## The exercise
Exactly the lines from the line holding "Generate a Blender" to the line holding "COL = S.collection", both lines included, are to be echoed; pictures are not.

— Start Excerpted records —

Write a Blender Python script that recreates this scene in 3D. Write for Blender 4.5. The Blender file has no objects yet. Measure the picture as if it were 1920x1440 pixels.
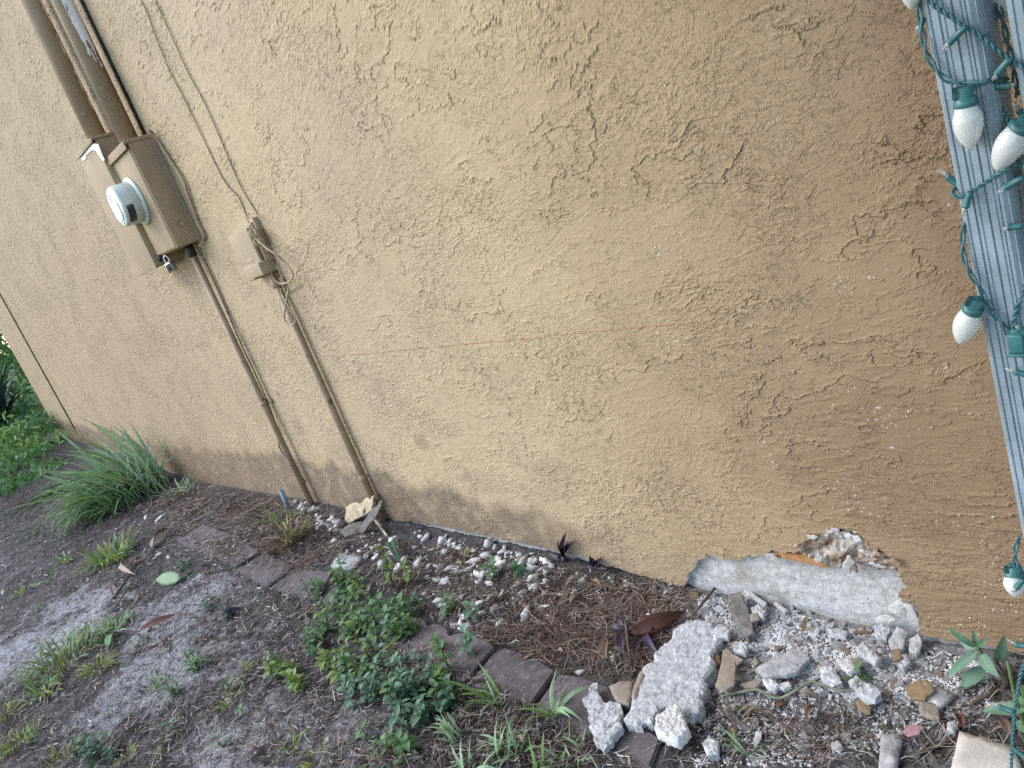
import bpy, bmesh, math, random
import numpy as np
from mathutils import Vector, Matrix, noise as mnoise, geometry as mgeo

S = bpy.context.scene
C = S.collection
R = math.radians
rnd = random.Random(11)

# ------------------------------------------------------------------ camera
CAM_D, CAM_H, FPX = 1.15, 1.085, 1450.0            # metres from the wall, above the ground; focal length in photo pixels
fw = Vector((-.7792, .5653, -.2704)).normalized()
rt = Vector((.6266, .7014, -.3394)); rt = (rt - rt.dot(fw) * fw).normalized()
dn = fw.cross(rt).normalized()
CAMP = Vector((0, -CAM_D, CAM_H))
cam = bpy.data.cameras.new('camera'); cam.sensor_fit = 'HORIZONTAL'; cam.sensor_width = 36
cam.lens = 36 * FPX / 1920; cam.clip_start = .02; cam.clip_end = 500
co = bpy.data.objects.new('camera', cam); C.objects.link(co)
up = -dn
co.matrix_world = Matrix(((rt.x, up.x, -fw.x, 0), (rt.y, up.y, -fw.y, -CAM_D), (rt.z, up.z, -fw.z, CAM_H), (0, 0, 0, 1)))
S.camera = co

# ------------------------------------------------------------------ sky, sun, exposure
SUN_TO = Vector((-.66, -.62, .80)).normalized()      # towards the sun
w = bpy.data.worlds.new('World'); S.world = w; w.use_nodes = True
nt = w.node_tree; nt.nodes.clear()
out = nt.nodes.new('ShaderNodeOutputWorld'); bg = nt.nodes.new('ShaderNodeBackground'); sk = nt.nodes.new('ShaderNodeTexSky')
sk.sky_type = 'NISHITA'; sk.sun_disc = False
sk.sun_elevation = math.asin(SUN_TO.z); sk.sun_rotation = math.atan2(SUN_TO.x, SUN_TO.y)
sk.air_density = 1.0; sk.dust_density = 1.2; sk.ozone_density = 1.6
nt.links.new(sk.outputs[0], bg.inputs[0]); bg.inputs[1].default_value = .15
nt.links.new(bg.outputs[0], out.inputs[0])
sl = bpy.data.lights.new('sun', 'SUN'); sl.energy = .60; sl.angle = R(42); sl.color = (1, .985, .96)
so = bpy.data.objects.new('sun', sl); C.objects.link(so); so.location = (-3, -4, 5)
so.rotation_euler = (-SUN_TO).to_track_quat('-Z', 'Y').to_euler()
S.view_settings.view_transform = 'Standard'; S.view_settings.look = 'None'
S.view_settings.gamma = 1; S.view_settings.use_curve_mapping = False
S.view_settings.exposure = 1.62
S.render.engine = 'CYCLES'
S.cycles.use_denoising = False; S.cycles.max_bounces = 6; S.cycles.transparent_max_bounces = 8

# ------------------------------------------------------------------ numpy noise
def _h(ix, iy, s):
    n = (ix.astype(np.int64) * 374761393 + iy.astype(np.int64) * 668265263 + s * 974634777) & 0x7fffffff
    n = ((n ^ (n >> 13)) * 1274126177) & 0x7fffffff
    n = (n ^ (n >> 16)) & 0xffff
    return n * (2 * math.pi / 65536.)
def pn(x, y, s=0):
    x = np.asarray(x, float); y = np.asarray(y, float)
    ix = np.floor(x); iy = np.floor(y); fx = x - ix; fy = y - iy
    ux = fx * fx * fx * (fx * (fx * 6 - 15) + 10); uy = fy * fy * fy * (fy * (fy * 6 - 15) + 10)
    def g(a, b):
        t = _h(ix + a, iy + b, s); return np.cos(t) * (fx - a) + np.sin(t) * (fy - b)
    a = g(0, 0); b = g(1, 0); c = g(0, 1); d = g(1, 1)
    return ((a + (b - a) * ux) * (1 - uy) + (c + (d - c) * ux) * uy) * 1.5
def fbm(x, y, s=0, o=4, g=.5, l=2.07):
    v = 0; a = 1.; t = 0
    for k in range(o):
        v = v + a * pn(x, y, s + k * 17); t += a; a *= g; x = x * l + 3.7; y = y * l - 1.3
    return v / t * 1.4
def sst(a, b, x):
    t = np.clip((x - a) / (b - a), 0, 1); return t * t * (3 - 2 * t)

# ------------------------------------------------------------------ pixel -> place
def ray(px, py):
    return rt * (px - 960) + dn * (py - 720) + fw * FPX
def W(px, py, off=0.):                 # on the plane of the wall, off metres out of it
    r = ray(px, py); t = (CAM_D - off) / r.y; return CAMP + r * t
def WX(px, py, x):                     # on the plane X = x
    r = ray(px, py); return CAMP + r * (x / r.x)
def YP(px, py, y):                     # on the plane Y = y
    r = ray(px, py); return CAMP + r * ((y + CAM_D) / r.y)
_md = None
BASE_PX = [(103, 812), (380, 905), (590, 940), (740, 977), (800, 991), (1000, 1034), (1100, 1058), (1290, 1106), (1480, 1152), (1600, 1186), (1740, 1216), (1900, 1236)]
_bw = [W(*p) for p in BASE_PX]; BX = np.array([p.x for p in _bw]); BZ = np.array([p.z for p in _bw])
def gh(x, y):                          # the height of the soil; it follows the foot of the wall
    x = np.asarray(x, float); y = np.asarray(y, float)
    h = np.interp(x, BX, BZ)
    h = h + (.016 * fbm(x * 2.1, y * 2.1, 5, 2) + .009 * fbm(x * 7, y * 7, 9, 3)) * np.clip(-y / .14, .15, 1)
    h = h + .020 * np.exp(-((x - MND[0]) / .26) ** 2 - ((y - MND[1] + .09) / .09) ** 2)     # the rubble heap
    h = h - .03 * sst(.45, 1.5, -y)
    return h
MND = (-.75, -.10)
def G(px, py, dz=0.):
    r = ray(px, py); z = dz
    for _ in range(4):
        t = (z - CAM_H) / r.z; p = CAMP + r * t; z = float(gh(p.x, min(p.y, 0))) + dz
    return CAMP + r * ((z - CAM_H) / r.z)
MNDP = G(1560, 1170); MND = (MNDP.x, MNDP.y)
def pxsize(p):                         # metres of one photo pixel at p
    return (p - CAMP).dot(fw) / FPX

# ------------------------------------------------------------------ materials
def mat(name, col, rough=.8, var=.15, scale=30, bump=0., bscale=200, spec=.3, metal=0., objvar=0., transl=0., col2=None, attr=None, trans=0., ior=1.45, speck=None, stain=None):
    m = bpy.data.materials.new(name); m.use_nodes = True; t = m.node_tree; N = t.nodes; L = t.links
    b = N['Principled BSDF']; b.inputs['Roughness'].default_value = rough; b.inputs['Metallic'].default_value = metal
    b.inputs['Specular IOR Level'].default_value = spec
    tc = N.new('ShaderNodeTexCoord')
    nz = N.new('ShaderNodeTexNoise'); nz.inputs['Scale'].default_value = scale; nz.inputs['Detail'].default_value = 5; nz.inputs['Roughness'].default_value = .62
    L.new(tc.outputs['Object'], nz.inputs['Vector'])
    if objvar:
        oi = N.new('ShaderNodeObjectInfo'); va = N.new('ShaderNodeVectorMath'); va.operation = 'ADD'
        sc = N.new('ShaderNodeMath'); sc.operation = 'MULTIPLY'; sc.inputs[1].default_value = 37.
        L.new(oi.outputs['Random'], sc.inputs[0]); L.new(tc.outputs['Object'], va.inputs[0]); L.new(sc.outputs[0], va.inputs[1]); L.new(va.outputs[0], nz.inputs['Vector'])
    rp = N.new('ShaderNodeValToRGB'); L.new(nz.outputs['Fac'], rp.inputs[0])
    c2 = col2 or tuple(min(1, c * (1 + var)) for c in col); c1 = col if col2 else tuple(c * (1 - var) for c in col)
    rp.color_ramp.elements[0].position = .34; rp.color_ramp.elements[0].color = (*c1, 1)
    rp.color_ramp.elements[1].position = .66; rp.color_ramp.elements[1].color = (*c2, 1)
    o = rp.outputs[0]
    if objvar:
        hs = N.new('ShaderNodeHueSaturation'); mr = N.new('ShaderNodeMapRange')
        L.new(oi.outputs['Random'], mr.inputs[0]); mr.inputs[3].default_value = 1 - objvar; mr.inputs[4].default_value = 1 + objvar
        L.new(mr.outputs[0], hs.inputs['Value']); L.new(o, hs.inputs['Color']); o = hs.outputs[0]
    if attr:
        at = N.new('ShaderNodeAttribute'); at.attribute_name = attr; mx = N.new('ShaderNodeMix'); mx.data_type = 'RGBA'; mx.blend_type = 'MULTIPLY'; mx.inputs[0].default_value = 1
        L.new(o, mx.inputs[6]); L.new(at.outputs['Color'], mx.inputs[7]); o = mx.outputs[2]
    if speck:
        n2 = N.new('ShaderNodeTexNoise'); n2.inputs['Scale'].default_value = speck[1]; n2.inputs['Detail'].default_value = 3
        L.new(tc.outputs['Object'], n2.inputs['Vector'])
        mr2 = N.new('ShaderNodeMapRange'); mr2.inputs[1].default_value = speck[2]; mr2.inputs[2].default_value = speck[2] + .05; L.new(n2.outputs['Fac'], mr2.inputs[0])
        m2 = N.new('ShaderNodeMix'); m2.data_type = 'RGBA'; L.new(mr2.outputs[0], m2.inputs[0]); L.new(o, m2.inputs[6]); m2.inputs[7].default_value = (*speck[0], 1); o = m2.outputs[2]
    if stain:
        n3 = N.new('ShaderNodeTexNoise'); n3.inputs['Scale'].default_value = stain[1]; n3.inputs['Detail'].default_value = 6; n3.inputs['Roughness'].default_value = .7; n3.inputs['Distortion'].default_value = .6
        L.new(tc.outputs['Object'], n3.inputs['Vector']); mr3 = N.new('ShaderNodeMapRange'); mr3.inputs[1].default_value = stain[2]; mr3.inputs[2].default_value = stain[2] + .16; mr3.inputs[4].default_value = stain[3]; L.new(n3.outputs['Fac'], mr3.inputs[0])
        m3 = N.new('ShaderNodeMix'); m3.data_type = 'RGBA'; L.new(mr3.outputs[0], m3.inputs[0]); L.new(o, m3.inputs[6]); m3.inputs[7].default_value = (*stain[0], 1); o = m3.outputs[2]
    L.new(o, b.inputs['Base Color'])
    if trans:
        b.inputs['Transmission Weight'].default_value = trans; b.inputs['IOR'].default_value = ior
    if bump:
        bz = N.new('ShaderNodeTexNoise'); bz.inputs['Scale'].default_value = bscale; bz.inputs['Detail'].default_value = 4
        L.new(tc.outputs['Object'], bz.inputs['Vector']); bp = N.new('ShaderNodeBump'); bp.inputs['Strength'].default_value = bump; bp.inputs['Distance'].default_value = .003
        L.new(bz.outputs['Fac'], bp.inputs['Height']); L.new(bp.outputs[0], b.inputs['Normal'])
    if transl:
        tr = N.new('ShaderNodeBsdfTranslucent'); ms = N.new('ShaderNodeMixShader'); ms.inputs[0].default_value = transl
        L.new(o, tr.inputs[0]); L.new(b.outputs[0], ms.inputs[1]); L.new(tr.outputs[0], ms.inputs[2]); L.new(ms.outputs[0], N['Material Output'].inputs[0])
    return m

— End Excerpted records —
— Start Excerpted records —

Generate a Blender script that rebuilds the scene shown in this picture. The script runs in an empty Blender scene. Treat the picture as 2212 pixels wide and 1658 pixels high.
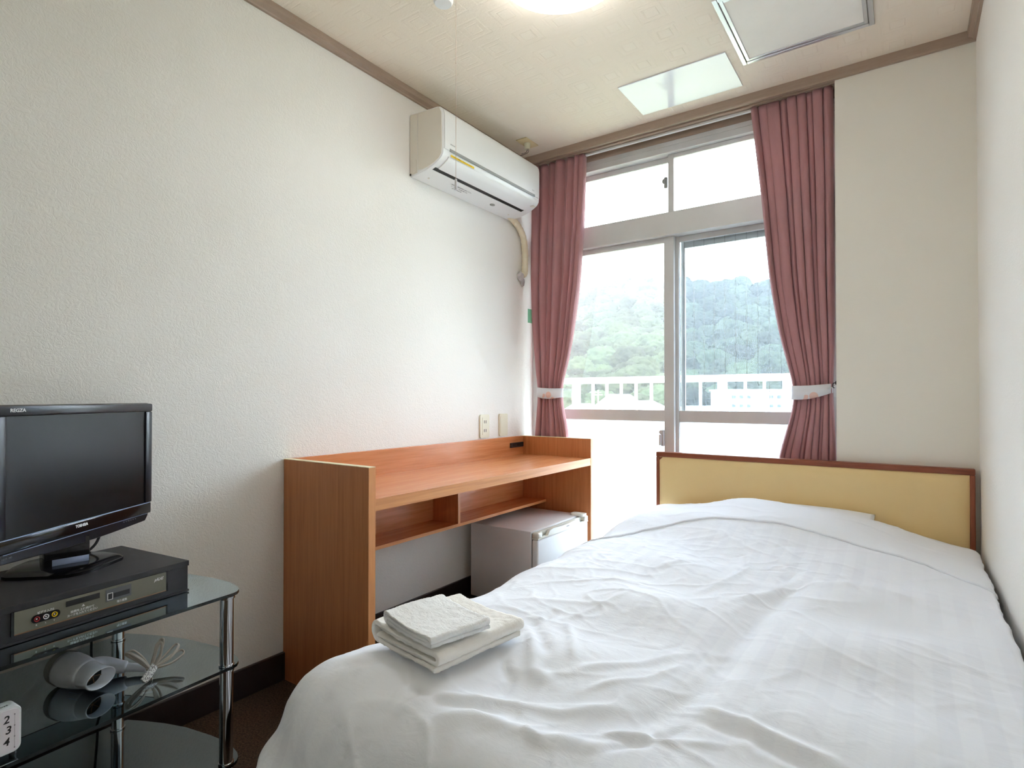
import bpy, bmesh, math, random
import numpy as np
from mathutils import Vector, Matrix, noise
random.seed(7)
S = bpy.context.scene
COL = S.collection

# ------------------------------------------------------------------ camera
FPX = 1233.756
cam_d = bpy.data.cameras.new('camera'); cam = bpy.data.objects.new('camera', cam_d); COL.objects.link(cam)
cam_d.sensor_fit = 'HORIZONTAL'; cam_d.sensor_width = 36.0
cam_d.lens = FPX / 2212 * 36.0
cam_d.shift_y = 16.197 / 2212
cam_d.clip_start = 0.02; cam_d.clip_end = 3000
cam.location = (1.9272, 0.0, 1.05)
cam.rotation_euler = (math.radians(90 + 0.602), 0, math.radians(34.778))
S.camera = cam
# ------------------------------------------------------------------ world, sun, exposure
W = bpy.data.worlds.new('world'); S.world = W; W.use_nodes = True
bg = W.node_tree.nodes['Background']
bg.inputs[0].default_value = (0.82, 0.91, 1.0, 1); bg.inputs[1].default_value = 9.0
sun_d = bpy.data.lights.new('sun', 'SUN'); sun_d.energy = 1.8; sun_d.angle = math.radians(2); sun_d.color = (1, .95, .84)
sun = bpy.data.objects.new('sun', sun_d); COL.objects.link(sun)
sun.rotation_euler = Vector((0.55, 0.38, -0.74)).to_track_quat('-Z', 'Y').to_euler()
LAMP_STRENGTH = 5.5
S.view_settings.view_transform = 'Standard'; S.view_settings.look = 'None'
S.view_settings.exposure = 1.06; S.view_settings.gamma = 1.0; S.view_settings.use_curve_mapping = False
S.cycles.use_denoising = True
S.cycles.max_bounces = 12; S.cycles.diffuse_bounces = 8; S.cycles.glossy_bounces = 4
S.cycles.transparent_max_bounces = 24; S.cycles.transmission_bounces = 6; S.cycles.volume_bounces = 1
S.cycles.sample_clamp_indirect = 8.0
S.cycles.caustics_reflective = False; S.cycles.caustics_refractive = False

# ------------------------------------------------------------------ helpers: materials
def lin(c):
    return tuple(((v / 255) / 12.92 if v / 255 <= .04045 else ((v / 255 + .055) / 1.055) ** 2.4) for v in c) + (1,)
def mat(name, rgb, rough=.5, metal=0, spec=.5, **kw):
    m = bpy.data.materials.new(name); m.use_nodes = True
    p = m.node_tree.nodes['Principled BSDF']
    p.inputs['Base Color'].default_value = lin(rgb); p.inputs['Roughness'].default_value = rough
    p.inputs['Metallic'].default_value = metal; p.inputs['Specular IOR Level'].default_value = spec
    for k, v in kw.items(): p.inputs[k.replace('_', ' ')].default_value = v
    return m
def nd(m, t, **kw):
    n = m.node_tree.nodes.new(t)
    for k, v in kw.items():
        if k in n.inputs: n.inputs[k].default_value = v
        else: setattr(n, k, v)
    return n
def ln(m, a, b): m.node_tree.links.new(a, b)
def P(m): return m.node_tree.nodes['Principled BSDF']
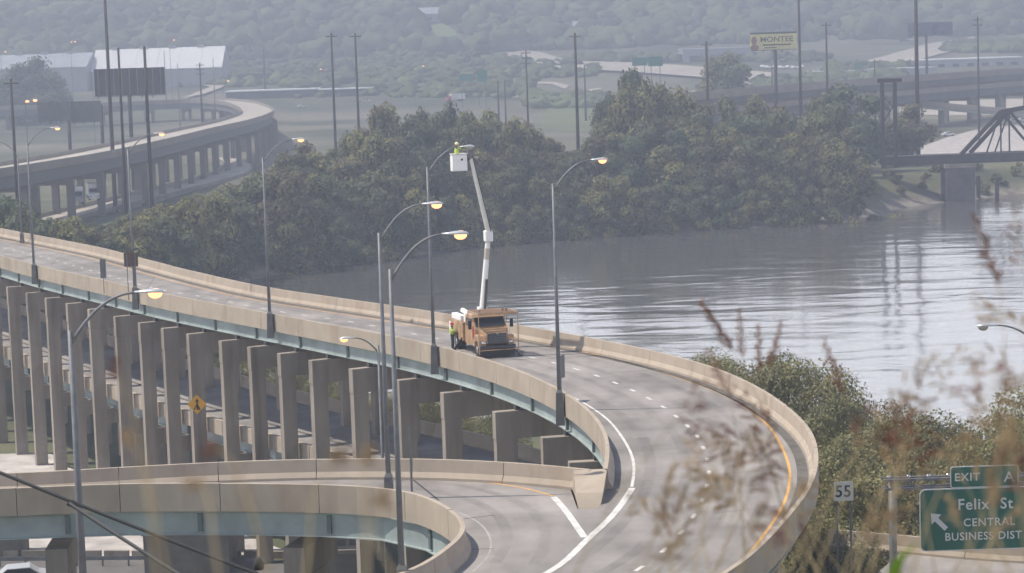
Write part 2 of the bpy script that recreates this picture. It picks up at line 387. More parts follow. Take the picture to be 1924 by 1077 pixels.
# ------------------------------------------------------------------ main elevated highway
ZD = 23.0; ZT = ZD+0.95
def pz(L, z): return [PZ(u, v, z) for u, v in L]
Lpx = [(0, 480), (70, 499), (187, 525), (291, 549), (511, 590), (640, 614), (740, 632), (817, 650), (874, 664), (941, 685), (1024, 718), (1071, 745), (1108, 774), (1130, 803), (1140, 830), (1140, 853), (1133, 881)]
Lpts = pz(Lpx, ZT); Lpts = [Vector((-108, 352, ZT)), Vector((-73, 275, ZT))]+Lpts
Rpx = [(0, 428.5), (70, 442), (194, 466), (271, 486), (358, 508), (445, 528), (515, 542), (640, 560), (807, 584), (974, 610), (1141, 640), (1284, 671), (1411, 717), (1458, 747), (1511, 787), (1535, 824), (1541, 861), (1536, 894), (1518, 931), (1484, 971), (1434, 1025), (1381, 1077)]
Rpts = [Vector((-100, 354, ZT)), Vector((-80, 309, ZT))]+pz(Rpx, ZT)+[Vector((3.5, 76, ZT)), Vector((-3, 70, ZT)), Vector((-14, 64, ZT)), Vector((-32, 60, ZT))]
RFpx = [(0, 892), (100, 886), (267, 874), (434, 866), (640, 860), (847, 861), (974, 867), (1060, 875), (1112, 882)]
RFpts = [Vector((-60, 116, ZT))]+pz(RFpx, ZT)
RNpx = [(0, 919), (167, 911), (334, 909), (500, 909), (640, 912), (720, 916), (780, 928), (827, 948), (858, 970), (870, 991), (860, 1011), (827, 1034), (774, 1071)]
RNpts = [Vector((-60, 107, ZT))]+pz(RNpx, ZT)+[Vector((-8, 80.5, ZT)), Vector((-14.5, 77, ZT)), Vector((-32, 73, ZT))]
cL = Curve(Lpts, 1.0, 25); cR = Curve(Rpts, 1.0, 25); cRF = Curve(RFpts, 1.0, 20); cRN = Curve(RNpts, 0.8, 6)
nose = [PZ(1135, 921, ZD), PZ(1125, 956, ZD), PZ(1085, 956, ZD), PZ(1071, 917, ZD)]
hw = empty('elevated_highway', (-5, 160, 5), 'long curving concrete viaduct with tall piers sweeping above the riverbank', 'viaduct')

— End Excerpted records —

## Result of this exercise
Generate a Blender script that rebuilds the scene shown in this picture. The script runs in an empty Blender scene. Treat the picture as 2212 pixels wide and 1658 pixels high.
import bpy, bmesh, math, random
import numpy as np
from mathutils import Vector, Matrix, noise
random.seed(7)
S = bpy.context.scene
COL = S.collection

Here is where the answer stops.